No, it's fine, I don't need money
Guys (all two of you) Ive got a problem. Im unemployed, but like reaaaaaaaaly unemployed. Like, I havent had a job since August. Now you might be thinking to yourself "but Erin, August was almost 8 months ago, how can you afford to pay rent and eat, and you know generally live?" Well that is an excellent question imaginary person, because frankly I cant. I took out a GIANT loan for school, that after doing some basic middle school math, I realized that I need to start making some moolah immediately or I will in fact have to live in a cardboard box in the streets of NYC. And not the good refrigerator double corrugated kind of box.

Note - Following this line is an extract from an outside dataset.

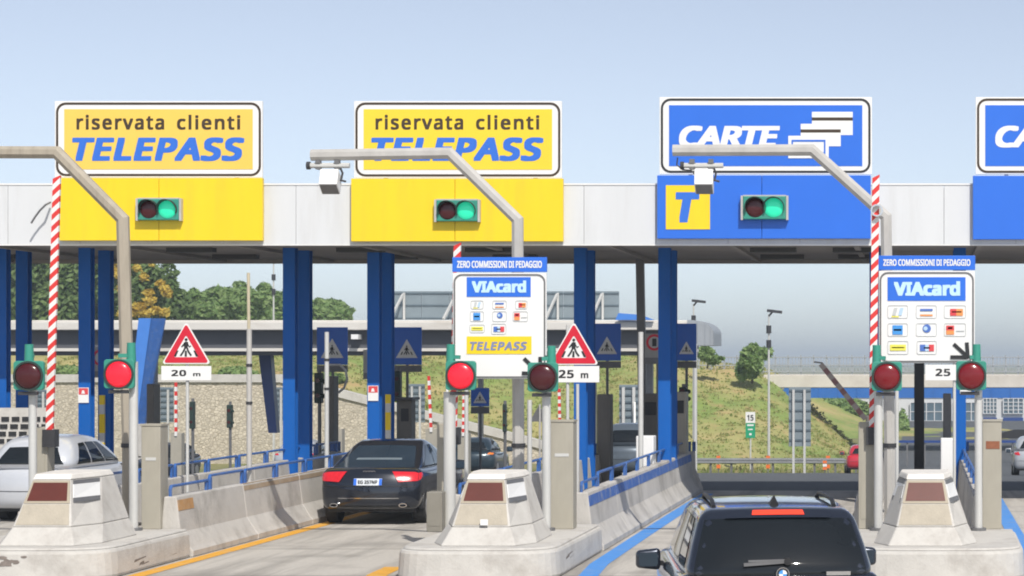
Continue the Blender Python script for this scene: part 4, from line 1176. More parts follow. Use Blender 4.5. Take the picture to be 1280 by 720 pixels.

No, this would be like a crappy microwave box.
So basically I have spent every waking moment for the last few weeks writing and sending cover letters to any job that I am remotely qualified for. This is, hands down, the most confidence smashing process I have gone through in a long time. And I had glasses, an overbite and wore stirrup pants in middle school. I dont know how many more "your application was received, but however at this time we are going a different way" emails I can get before I loose it and run screaming through the middle of Time Square (but honestly that would kind of be par for the course there and Im sure no one would notice)
So anyway, here I sit. Writing more cover letters for jobs I know I would rock the shit out of and trying to drink the pain away. But it's ok. It's ok because the new Adele album came out today, and she is keeping me company, sweet soulful company. And honestly with each subsequent beer that I drink I rock out and dance around just a bit harder so this day might not be so bad afterall.